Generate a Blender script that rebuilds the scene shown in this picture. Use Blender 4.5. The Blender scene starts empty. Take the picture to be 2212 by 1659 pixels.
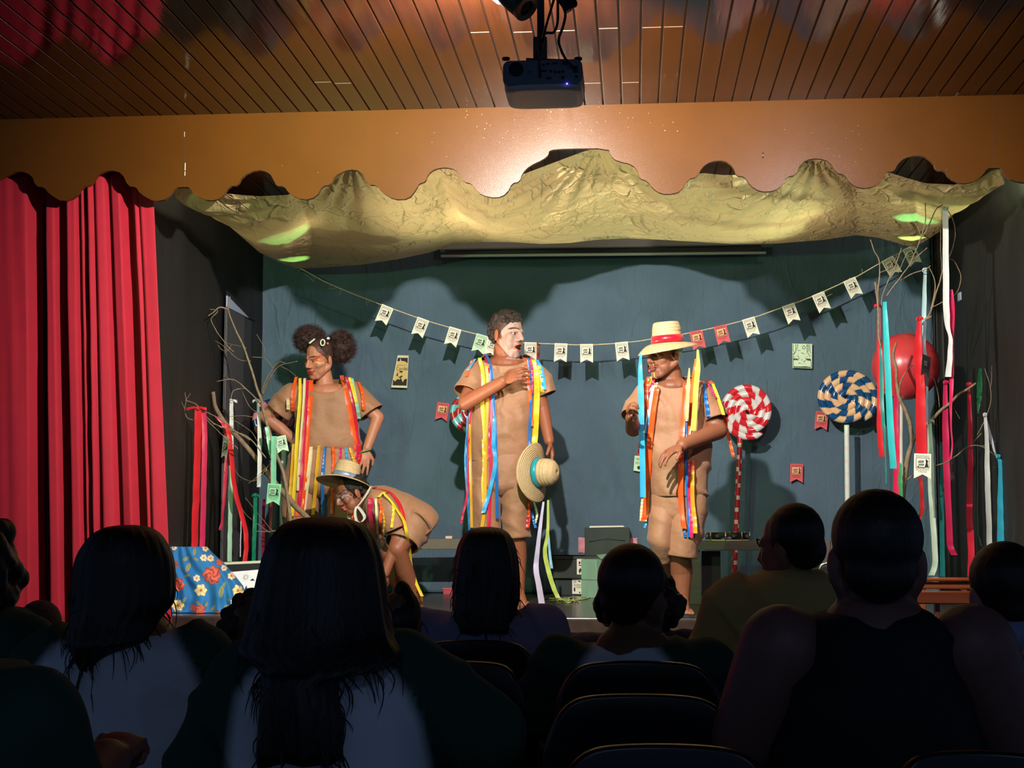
import bpy, bmesh, math, random
import numpy as np
from mathutils import Vector, Matrix, noise
PI = math.pi
S = bpy.context.scene
COL = S.collection

# ------------------------------------------------------------------ camera
F, CX, CY = 3067.0, 1106.0, 829.5            # focal length and centre in photo pixels (2212 x 1659)
CAM = Vector((0.0, 0.0, 1.28))
PITCH, YAW = math.radians(5.226), math.radians(4.90)
RT = Vector((math.cos(YAW), math.sin(YAW), 0))
FW = Vector((-math.sin(YAW) * math.cos(PITCH), math.cos(YAW) * math.cos(PITCH), math.sin(PITCH)))
UP = RT.cross(FW)
cd = bpy.data.cameras.new('camera'); cam = bpy.data.objects.new('camera', cd); COL.objects.link(cam)
cd.sensor_width = 36.0; cd.lens = 36.0 * F / 2212.0; cd.clip_start = 0.05; cd.clip_end = 100
cam.matrix_world = Matrix(((RT.x, UP.x, -FW.x, CAM.x), (RT.y, UP.y, -FW.y, CAM.y), (RT.z, UP.z, -FW.z, CAM.z), (0, 0, 0, 1)))
S.camera = cam
def P(px, py, Y):
    "the world point seen at a photo pixel, at depth Y from the camera"
    d = RT * ((px - CX) / F) + UP * ((CY - py) / F) + FW
    return CAM + d * (Y / d.y)
def G(px, py, z=0.74):
    "the world point of a horizontal surface at height z seen at a photo pixel"
    d = RT * ((px - CX) / F) + UP * ((CY - py) / F) + FW
    return CAM + d * ((z - CAM.z) / d.z)
def onX(px, py, X):
    d = RT * ((px - CX) / F) + UP * ((CY - py) / F) + FW
    return CAM + d * ((X - CAM.x) / d.x)

# ------------------------------------------------------------------ light
S.view_settings.view_transform = 'Standard'; S.view_settings.look = 'None'
S.view_settings.gamma = 1.0; S.view_settings.use_curve_mapping = False
S.view_settings.exposure = 0.0
W = bpy.data.worlds.new('hall_dark'); S.world = W; W.use_nodes = True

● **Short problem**
Leave out the pictures and give the listing above again exactly.

● **Result for this exercise**
Generate a Blender script that rebuilds the scene shown in this picture. Use Blender 4.5. The Blender scene starts empty. Take the picture to be 2212 by 1659 pixels.
import bpy, bmesh, math, random
import numpy as np
from mathutils import Vector, Matrix, noise
PI = math.pi
S = bpy.context.scene
COL = S.collection

# ------------------------------------------------------------------ camera
F, CX, CY = 3067.0, 1106.0, 829.5            # focal length and centre in photo pixels (2212 x 1659)
CAM = Vector((0.0, 0.0, 1.28))
PITCH, YAW = math.radians(5.226), math.radians(4.90)
RT = Vector((math.cos(YAW), math.sin(YAW), 0))
FW = Vector((-math.sin(YAW) * math.cos(PITCH), math.cos(YAW) * math.cos(PITCH), math.sin(PITCH)))
UP = RT.cross(FW)
cd = bpy.data.cameras.new('camera'); cam = bpy.data.objects.new('camera', cd); COL.objects.link(cam)
cd.sensor_width = 36.0; cd.lens = 36.0 * F / 2212.0; cd.clip_start = 0.05; cd.clip_end = 100
cam.matrix_world = Matrix(((RT.x, UP.x, -FW.x, CAM.x), (RT.y, UP.y, -FW.y, CAM.y), (RT.z, UP.z, -FW.z, CAM.z), (0, 0, 0, 1)))
S.camera = cam
def P(px, py, Y):
    "the world point seen at a photo pixel, at depth Y from the camera"
    d = RT * ((px - CX) / F) + UP * ((CY - py) / F) + FW
    return CAM + d * (Y / d.y)
def G(px, py, z=0.74):
    "the world point of a horizontal surface at height z seen at a photo pixel"
    d = RT * ((px - CX) / F) + UP * ((CY - py) / F) + FW
    return CAM + d * ((z - CAM.z) / d.z)
def onX(px, py, X):
    d = RT * ((px - CX) / F) + UP * ((CY - py) / F) + FW
    return CAM + d * ((X - CAM.x) / d.x)

# ------------------------------------------------------------------ light
S.view_settings.view_transform = 'Standard'; S.view_settings.look = 'None'
S.view_settings.gamma = 1.0; S.view_settings.use_curve_mapping = False
S.view_settings.exposure = 0.0
W = bpy.data.worlds.new('hall_dark'); S.world = W; W.use_nodes = True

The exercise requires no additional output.